What the world's best schools discovered about screens, reading, and the cost of a classroom experiment.
For decades, Nordic classrooms were the gold standard. The world didn't just admire them. It copied them.
The idea seemed airtight: children growing up with screens were "digital natives" who learned differently. Giving every child a device was an act of equity. A gesture of optimism. Who could argue with that?
In 2016, Norway gave an iPad to every child on their first day of school. No parental controls. No usage limits. Parents who raised concerns were told they were dinosaurs. It was the most ambitious classroom technology rollout in the world.
Books disappeared from classrooms. Children stopped reading. The screens stayed on.
From comfortably above the OECD average to barely at it.

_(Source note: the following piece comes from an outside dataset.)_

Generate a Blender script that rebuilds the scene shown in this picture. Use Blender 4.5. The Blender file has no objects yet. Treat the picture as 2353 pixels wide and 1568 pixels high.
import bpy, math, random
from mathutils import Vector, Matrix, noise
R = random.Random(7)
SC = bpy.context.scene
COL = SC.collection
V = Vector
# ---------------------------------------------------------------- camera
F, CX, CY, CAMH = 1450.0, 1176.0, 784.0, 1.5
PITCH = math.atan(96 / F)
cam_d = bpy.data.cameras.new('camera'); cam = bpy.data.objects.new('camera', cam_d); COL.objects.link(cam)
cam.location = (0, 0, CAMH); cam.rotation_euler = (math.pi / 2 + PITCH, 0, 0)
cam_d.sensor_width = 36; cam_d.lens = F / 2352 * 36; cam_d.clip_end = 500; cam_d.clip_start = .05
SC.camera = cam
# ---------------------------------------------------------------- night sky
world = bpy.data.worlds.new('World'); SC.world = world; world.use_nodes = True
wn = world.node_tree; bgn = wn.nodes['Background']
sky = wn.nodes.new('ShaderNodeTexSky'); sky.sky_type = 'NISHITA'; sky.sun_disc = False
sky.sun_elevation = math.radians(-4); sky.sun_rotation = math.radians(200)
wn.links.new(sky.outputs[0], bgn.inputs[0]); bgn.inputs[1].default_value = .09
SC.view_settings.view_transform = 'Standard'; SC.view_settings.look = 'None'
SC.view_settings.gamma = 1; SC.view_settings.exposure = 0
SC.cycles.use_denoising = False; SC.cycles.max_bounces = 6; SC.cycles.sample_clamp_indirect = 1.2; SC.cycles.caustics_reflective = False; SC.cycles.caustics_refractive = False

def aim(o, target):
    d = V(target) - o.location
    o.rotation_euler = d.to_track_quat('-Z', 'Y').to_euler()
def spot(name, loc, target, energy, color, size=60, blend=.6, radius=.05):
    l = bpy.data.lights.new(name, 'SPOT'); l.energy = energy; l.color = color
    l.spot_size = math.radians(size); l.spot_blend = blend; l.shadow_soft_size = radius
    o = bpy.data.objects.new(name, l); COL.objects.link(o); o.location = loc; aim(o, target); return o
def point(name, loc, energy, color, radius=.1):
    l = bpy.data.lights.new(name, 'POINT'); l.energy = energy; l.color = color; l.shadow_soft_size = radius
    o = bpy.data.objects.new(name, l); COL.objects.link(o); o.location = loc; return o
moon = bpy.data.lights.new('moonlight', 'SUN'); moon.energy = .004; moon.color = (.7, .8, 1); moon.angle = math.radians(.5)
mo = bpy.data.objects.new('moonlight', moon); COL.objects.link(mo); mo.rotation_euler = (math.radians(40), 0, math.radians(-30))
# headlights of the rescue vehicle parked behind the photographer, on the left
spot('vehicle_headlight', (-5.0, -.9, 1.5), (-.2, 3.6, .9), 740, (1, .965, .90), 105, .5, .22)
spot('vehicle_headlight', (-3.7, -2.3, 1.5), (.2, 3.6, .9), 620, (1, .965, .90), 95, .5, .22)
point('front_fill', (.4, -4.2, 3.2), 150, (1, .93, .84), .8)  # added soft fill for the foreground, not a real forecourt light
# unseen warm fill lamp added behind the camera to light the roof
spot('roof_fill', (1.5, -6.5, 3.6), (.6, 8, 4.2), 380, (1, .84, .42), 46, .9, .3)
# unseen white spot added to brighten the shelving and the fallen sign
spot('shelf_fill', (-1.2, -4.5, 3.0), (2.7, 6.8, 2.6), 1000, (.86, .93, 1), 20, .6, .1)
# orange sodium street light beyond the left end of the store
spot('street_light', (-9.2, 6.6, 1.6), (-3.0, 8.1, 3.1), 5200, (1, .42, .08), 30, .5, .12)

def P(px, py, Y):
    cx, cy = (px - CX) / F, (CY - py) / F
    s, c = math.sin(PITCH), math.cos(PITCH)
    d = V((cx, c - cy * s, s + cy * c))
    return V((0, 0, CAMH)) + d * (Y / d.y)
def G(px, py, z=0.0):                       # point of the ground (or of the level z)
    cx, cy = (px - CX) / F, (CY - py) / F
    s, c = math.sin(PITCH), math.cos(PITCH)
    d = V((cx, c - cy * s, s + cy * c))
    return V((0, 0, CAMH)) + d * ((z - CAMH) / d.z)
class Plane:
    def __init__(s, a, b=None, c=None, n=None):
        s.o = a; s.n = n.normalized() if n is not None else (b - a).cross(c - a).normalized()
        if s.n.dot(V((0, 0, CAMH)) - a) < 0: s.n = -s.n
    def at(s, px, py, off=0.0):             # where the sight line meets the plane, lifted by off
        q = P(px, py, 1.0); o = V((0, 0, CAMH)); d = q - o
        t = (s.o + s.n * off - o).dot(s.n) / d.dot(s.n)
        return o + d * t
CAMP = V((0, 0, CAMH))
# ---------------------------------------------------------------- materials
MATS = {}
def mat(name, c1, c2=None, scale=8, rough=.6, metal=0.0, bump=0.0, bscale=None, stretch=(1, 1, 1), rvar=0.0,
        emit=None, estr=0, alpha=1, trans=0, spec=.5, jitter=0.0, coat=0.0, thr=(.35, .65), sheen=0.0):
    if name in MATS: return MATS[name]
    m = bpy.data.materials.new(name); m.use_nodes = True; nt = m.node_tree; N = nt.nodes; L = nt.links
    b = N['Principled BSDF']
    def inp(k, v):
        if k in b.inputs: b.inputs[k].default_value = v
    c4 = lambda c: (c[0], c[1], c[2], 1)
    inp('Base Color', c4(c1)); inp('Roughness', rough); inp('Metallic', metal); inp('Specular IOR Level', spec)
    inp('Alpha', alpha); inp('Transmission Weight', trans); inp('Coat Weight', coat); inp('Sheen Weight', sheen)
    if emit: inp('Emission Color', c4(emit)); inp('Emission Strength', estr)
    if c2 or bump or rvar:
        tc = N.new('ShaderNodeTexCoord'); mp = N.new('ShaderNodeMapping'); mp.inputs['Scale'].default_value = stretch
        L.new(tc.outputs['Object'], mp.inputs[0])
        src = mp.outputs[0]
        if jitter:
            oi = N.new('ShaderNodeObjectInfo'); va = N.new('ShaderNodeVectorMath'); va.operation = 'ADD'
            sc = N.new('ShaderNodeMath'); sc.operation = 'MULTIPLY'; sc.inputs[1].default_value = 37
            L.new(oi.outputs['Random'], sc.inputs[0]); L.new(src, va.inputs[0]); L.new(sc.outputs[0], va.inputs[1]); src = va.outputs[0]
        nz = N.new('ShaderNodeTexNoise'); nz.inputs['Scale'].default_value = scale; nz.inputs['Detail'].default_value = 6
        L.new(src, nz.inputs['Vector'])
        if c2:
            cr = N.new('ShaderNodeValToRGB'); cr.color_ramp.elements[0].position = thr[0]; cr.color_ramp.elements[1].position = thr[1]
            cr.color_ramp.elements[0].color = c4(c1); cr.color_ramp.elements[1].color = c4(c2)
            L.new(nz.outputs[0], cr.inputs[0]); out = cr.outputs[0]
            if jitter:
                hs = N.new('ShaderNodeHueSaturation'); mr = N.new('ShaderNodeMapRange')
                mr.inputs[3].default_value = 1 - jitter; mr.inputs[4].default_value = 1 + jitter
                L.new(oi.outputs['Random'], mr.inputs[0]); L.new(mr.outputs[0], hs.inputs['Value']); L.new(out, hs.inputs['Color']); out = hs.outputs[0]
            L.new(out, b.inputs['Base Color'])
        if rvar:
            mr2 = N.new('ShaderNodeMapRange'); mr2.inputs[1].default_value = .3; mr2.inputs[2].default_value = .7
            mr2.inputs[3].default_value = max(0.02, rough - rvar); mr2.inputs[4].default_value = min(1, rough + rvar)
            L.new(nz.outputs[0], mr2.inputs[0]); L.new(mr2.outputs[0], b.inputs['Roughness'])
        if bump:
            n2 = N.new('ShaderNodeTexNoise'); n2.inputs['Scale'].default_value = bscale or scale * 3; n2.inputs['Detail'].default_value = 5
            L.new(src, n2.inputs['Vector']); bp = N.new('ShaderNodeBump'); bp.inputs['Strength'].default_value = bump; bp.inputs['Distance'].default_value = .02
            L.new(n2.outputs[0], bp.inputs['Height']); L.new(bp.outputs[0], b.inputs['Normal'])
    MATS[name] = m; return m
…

In four years, Norway went from a model to a cautionary tale.
Sweden ran the same experiment. By 2021, fourth-graders were reading worse than they had in 2016 -- the era before the screens arrived.
Norway banned screens from preschools and curtailed them across the first four years of primary school. Prime Minister Støre publicly acknowledged the model had failed. Sweden allocated €104 million to restore physical textbooks -- and removed the mandate for digital tools in early years entirely.
Norway restored play-based learning in the first two school years. Handwriting returned to the curriculum. Read-aloud sessions came back. English, religion, and other subjects were pushed back until children had mastered reading, writing, and arithmetic. The assumption that slower and physical meant lesser turned out to be wrong.
The countries that led the world in going digital became the first to publicly say: we got this wrong.
A 2024 meta-analysis of 49 studies found that students reading on paper consistently outperformed those reading the same text on screen. Eye-tracking research explains why: screen readers skim. Print readers re-read. One optimises for speed. The other builds understanding.
This isn't nostalgia. This is data. The medium changes the message at the level of the brain.
What Nordic schools discovered applies beyond classrooms. When we design for screens, we design for skimming. Depth, retention, and genuine understanding require deliberate choices about format, friction, and pace. The medium is never neutral. It never was.
Right now, AI tools are being rolled into classrooms, agencies, and organisations at the same speed, with the same optimism, and with the same absence of controls as Norway in 2016. "AI natives." "Efficiency gains." The future of work. The Nordic schools didn't fail because they used technology. They failed because they didn't measure what they changed. We still have time to measure.
Before rolling out any new tool, decide what you will measure and when you will check it. Not because you expect it to fail. Because if it does, you want to know -- and if it works, you want to prove it. The Nordic schools ran a decade-long experiment without a control. You don't have to.
Measure what you change. Then change what the numbers tell you. That's not failure. That's how you lead.